According to Android Police, Google Photos removed its perspective correction tool back in July when the app rolled out its updated image editor interface. The company acknowledged the disappearance shortly after users noticed and promised to restore the feature in a future update. Now, after more than three months of waiting, code sleuths at Android Authority have found evidence of the tool’s imminent return in a recent build of the app. The perspective crop icon isn’t visible to everyone yet, but testers managed to activate it by tinkering with the app’s code. When it returns, the tool will appear during cropping or when tapping the image framing shortcut, working exactly as before to straighten distorted angles.
Why this matters
Here’s the thing – perspective correction isn’t some fancy AI feature that most people would never touch. For those of us who regularly use Google Photos for document scanning or architectural photography, this is a basic editing tool that’s been sorely missed. I mean, three months without being able to straighten up a document photo? That’s basically an eternity in tech time.

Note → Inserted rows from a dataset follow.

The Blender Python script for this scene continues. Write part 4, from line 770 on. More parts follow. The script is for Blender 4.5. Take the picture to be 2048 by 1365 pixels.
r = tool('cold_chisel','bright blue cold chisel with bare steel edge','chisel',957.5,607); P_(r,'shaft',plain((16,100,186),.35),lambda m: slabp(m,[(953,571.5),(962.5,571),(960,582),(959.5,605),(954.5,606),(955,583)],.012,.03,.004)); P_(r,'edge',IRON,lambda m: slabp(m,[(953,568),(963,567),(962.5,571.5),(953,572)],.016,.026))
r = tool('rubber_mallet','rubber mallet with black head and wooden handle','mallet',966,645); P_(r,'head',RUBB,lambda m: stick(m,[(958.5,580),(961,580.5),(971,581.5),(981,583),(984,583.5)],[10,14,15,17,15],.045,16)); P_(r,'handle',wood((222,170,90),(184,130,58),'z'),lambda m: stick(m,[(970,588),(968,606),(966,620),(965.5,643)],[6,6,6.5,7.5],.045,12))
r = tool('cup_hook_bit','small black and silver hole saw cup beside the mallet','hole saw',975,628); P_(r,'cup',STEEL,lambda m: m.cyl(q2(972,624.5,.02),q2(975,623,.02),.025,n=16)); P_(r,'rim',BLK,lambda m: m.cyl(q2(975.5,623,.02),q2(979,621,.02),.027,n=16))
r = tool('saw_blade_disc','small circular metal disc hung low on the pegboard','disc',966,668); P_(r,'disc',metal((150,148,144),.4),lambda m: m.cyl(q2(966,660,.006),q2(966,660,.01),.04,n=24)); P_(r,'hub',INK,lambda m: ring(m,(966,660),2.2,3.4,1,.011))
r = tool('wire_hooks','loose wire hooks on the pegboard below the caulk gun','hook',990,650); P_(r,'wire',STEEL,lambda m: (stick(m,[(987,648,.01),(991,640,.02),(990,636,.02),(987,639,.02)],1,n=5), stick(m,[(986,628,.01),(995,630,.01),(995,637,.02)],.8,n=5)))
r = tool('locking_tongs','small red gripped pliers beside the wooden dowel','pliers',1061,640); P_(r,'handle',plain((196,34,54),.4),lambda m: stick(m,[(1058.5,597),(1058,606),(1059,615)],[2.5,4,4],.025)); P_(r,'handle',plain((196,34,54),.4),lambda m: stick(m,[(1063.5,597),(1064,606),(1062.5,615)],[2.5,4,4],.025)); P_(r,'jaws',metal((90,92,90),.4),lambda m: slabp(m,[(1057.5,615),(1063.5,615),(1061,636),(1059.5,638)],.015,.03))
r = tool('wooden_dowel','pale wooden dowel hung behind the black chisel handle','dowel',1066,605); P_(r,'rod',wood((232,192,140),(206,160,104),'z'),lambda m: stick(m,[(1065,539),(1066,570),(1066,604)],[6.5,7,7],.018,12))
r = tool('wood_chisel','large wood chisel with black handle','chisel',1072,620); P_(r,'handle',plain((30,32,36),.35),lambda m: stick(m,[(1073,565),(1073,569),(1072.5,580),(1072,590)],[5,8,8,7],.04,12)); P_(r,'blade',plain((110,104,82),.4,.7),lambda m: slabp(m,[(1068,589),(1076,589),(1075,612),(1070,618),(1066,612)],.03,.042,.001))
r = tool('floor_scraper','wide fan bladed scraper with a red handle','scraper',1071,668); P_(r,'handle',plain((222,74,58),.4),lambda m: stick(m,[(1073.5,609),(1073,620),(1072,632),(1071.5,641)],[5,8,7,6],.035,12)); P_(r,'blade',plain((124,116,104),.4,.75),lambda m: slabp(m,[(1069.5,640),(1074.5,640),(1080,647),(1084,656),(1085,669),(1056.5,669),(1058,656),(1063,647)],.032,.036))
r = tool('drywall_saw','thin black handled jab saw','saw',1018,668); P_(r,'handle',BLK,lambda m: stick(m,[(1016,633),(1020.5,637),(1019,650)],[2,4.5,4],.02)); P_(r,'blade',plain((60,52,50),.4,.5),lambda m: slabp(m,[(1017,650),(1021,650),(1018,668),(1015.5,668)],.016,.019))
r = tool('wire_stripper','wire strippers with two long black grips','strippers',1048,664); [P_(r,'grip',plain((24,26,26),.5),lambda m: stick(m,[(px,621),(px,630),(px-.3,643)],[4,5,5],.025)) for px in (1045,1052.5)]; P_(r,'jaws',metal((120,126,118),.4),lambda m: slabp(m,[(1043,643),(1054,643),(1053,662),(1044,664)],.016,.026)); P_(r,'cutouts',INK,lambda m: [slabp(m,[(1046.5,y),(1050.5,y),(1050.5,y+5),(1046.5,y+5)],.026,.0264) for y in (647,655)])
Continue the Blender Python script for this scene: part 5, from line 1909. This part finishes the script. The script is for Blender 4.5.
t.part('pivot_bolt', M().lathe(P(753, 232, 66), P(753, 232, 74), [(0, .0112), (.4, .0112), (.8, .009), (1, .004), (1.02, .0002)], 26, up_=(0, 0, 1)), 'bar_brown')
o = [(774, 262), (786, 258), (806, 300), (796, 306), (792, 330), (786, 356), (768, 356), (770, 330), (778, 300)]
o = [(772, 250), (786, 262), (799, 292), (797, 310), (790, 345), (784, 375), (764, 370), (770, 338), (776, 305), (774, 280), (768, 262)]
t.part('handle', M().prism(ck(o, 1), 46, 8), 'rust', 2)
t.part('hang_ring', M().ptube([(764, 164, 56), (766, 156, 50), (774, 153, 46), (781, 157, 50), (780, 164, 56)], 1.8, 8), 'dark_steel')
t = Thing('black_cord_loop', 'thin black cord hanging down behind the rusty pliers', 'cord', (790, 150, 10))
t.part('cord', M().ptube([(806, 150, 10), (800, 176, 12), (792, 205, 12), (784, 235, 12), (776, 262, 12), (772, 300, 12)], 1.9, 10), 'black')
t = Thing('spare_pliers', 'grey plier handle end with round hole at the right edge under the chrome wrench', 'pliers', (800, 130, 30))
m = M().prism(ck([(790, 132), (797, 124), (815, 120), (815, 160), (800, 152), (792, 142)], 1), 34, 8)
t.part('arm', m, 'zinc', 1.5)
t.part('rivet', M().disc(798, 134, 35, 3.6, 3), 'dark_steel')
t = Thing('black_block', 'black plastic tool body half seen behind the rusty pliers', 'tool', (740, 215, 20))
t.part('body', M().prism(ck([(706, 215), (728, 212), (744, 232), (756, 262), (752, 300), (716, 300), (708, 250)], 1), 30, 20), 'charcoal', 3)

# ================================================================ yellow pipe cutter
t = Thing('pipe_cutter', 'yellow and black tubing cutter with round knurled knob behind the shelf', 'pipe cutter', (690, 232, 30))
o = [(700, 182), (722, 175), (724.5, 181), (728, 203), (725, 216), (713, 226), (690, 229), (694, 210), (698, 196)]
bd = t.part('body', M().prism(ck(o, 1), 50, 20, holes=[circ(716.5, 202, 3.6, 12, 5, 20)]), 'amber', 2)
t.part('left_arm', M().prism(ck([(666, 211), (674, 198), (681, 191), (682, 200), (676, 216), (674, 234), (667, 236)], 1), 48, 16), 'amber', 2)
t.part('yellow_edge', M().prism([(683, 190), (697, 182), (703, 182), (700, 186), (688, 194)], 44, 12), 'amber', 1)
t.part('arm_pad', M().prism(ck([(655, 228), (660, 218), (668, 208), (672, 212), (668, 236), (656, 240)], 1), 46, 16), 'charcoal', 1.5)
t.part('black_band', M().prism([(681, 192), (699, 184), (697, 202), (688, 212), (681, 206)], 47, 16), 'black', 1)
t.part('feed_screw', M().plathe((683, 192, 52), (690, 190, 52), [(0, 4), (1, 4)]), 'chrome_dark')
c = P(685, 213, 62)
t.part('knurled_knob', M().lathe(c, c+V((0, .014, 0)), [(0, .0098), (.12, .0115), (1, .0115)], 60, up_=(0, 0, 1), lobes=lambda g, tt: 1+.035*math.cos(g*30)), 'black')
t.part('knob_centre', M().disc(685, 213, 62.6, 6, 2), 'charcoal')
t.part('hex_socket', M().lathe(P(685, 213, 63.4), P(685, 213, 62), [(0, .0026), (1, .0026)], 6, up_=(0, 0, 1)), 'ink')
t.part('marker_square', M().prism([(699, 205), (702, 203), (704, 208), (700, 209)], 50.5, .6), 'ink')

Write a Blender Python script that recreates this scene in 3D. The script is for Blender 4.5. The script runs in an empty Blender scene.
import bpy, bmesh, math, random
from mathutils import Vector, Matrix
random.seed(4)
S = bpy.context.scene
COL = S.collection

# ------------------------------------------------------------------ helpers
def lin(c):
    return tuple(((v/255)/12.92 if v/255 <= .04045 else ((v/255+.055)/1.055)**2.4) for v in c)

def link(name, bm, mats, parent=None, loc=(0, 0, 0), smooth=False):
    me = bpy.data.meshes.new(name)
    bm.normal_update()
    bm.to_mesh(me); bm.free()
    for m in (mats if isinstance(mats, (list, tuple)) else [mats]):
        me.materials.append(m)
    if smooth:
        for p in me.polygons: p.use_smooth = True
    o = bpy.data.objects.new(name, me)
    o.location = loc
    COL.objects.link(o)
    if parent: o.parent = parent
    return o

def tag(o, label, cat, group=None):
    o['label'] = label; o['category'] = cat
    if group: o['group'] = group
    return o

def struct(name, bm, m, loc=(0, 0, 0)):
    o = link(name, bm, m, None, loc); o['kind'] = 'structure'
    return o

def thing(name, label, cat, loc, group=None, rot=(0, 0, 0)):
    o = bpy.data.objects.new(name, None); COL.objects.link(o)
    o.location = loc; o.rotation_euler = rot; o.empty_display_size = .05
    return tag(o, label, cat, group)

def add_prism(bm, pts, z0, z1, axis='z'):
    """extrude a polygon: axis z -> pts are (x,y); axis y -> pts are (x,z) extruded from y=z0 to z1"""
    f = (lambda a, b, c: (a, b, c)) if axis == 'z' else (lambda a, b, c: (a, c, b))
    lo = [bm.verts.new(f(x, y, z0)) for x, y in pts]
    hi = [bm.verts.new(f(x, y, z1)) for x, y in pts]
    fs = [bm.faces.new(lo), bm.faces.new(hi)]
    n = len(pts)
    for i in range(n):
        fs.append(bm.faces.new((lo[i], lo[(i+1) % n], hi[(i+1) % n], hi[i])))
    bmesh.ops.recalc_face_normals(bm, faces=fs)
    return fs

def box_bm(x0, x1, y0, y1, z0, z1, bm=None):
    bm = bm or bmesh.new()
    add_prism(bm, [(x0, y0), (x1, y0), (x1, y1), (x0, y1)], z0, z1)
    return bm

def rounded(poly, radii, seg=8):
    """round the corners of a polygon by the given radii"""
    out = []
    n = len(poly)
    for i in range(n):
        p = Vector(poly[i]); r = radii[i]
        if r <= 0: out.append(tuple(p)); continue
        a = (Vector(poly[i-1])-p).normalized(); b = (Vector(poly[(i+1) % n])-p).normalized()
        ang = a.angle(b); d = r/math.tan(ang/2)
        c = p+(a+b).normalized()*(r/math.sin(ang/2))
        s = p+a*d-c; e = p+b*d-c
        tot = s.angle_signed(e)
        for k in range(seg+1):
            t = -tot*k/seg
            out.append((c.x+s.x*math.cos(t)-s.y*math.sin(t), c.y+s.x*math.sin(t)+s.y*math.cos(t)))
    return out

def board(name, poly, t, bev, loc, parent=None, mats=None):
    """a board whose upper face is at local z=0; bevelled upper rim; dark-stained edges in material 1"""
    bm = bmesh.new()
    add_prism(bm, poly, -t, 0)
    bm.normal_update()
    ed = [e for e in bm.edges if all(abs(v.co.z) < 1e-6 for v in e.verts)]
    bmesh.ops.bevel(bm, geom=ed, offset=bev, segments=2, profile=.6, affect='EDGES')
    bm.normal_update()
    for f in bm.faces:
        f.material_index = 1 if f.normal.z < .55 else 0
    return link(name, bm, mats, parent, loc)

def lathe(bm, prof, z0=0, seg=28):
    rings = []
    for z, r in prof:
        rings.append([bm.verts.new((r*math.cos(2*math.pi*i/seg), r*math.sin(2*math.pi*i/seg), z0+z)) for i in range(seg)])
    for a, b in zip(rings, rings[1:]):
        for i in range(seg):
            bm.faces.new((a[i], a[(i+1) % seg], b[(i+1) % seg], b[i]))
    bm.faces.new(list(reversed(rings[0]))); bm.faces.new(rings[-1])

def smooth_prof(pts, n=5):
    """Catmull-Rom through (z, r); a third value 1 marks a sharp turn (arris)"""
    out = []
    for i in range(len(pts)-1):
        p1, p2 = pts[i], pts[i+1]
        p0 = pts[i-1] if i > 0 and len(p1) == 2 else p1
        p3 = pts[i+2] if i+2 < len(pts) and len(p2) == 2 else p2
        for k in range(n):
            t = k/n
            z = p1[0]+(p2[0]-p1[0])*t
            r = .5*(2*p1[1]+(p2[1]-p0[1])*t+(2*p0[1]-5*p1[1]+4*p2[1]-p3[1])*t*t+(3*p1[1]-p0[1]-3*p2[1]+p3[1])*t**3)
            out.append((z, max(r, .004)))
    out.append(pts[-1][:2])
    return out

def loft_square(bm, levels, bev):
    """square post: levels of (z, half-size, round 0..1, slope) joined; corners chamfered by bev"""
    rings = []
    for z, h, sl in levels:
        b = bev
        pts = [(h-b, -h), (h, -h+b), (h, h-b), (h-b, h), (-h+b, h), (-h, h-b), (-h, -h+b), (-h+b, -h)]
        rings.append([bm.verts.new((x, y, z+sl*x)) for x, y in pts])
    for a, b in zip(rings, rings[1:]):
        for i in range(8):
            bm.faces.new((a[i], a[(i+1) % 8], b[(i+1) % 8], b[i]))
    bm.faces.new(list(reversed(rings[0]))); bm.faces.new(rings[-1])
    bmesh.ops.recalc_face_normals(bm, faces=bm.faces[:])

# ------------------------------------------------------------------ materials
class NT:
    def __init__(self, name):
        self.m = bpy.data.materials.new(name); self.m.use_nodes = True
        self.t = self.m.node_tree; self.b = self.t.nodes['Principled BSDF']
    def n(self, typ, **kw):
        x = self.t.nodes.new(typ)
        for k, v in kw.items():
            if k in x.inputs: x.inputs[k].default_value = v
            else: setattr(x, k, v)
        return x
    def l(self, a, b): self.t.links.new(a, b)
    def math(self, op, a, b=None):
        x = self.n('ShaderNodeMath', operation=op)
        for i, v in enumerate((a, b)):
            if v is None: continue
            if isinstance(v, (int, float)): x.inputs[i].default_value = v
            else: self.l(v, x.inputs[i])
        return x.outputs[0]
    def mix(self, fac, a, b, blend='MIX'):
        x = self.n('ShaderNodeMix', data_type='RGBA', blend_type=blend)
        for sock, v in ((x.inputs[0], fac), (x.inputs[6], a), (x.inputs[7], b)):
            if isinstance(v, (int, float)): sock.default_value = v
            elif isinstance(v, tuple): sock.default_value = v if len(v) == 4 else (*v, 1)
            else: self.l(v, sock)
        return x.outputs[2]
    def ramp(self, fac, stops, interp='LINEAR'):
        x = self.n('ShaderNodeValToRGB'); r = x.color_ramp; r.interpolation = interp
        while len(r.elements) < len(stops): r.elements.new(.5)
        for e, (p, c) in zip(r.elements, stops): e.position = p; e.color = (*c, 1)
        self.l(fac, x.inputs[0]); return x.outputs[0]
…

And honestly, it’s kind of baffling why Google would remove such a fundamental tool in the first place. Did they think nobody used it? Or was it just collateral damage in some broader redesign? Either way, the fact that it’s taken this long to bring back a feature they’d already perfected shows how complicated app development can get.
What’s next
While we don’t have an exact rollout date yet, the evidence suggests it shouldn’t be much longer. The tool is clearly working in the code – Android Authority even posted a video demo showing it functioning exactly as expected. So the hard part appears to be done.
Meanwhile, Google’s working on plenty of flashier AI features for Photos, like the “Ask Photos” experience and meme generation from selfies. But sometimes it’s the basic tools that matter most to daily users. It’s a good reminder that while AI gets all the attention, getting the fundamentals right is what keeps people actually using your app day after day.